**Information supplied**

<<<<

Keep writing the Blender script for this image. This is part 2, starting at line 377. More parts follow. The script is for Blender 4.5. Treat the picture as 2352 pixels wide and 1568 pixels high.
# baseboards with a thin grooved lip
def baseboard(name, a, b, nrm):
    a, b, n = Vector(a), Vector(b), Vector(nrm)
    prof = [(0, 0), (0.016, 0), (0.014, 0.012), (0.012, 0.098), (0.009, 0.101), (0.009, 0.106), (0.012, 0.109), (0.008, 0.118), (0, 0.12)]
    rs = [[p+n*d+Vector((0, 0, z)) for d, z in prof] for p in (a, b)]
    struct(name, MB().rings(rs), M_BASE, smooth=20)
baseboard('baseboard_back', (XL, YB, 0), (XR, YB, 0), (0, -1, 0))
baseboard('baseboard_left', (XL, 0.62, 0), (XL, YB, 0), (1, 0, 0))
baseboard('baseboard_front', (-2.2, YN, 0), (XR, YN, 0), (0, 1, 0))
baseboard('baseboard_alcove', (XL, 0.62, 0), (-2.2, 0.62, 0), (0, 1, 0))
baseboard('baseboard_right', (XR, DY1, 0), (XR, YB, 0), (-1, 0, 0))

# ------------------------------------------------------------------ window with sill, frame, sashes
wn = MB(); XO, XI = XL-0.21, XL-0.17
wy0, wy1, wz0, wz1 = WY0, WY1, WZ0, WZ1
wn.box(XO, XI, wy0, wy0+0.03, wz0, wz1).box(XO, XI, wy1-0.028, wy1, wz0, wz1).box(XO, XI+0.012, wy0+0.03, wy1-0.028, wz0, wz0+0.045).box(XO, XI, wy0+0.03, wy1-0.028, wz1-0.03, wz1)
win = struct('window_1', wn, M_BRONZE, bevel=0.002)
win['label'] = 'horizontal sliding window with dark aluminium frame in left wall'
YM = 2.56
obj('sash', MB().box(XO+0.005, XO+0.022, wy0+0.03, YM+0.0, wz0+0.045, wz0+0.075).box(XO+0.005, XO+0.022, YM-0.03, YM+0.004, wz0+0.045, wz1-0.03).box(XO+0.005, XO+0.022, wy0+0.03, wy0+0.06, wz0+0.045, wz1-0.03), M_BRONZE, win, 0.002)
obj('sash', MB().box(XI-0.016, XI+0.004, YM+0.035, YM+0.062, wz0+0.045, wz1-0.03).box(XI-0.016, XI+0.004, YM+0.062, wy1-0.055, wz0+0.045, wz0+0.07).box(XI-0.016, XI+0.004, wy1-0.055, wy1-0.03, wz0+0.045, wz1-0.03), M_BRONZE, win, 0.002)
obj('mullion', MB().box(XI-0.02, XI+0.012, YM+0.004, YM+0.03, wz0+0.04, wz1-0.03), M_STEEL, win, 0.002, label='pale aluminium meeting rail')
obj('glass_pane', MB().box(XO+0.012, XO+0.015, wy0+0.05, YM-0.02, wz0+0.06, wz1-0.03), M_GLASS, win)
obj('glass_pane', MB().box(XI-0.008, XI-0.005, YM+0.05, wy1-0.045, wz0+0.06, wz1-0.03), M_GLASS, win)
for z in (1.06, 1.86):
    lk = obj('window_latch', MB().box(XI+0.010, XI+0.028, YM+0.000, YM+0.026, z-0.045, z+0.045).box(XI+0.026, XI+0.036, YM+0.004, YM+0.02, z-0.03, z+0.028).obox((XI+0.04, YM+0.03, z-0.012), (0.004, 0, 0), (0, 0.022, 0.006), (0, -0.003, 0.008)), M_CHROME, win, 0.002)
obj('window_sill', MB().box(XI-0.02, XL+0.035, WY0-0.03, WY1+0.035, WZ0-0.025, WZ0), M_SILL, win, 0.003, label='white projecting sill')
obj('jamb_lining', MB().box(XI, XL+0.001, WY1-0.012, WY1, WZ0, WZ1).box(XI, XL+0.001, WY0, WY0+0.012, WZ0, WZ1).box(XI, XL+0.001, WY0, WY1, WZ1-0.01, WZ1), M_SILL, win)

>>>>
<<<<

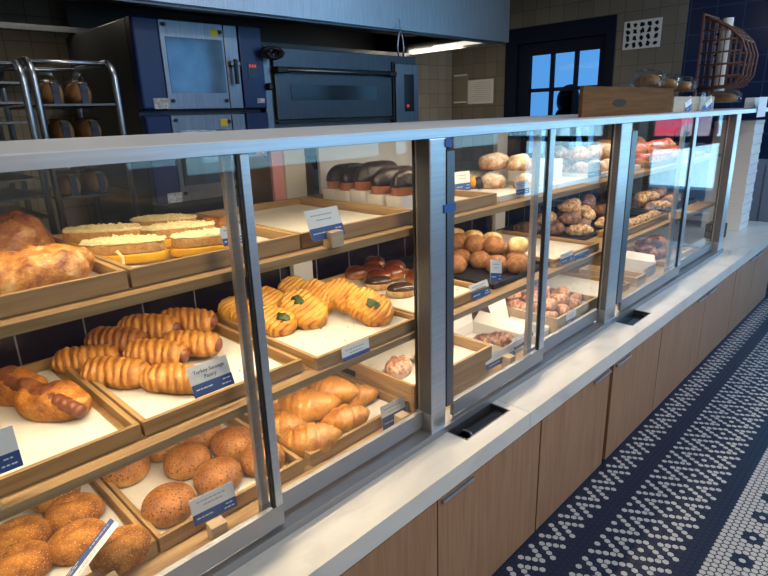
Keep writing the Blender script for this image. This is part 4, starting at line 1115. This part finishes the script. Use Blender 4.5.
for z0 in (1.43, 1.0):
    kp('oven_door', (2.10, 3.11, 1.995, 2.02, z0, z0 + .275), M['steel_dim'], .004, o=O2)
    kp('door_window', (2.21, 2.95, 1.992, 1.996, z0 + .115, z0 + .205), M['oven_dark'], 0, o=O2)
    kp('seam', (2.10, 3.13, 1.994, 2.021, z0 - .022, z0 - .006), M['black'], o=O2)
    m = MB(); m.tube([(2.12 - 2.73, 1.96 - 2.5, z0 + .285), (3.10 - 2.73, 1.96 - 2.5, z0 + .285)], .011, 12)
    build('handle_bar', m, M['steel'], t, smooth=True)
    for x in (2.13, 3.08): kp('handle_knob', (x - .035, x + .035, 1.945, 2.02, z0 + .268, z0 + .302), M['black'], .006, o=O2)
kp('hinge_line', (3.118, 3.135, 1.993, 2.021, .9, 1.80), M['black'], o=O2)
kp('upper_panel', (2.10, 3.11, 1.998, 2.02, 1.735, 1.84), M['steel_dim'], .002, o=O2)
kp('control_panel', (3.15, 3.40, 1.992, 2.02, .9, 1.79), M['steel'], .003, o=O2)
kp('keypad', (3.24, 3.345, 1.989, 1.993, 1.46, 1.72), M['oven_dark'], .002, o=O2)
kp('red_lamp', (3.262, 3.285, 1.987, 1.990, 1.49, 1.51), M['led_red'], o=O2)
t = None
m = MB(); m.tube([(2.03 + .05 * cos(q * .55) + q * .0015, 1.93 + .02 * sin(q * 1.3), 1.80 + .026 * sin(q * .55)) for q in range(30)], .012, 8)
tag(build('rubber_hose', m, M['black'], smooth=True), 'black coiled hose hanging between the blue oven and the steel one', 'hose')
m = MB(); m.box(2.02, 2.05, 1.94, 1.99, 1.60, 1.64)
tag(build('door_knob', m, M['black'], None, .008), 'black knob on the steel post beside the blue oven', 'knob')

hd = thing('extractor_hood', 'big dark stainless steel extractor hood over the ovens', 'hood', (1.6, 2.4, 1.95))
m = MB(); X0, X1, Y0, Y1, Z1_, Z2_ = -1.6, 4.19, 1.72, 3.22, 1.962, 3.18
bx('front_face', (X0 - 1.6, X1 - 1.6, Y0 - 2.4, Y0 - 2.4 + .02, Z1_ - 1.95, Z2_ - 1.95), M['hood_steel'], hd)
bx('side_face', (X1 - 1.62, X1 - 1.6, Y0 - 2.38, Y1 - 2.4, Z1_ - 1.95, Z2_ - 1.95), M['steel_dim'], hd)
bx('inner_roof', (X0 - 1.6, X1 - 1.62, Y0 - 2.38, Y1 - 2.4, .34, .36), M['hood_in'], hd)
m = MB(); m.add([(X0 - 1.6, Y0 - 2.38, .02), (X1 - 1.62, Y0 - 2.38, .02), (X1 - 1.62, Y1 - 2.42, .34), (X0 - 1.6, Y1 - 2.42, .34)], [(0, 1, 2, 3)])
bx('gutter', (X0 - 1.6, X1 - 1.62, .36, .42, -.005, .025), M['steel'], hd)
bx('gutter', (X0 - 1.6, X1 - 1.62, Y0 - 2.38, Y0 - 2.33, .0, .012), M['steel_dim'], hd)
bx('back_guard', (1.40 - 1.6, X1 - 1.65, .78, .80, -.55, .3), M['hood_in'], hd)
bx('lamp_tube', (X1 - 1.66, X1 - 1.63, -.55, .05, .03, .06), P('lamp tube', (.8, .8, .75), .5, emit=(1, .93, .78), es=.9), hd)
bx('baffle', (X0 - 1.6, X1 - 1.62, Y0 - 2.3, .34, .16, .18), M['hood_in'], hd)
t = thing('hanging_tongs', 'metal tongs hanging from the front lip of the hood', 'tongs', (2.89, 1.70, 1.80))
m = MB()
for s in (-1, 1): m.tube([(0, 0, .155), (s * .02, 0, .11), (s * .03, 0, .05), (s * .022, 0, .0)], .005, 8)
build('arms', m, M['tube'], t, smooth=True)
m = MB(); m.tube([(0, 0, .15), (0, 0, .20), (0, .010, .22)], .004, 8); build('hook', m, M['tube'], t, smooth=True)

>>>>
<<<<

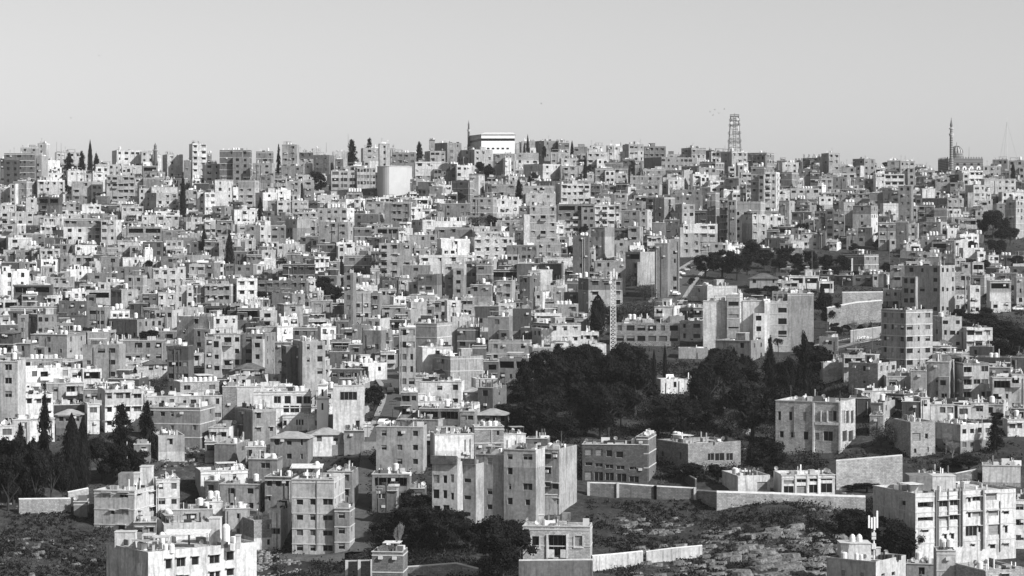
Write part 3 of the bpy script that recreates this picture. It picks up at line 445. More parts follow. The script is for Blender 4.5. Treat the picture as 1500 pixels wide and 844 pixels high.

>>>>

**What you should do**
Of the entries above, repeat exactly the lines from the line with "1568 pixels high." through the line with "YB, 0), (-1, 0, 0))", both of them included.

**Worked answer**
Keep writing the Blender script for this image. This is part 2, starting at line 377. More parts follow. The script is for Blender 4.5. Treat the picture as 2352 pixels wide and 1568 pixels high.
# baseboards with a thin grooved lip
def baseboard(name, a, b, nrm):
    a, b, n = Vector(a), Vector(b), Vector(nrm)
    prof = [(0, 0), (0.016, 0), (0.014, 0.012), (0.012, 0.098), (0.009, 0.101), (0.009, 0.106), (0.012, 0.109), (0.008, 0.118), (0, 0.12)]
    rs = [[p+n*d+Vector((0, 0, z)) for d, z in prof] for p in (a, b)]
    struct(name, MB().rings(rs), M_BASE, smooth=20)
baseboard('baseboard_back', (XL, YB, 0), (XR, YB, 0), (0, -1, 0))
baseboard('baseboard_left', (XL, 0.62, 0), (XL, YB, 0), (1, 0, 0))
baseboard('baseboard_front', (-2.2, YN, 0), (XR, YN, 0), (0, 1, 0))
baseboard('baseboard_alcove', (XL, 0.62, 0), (-2.2, 0.62, 0), (0, 1, 0))
baseboard('baseboard_right', (XR, DY1, 0), (XR, YB, 0), (-1, 0, 0))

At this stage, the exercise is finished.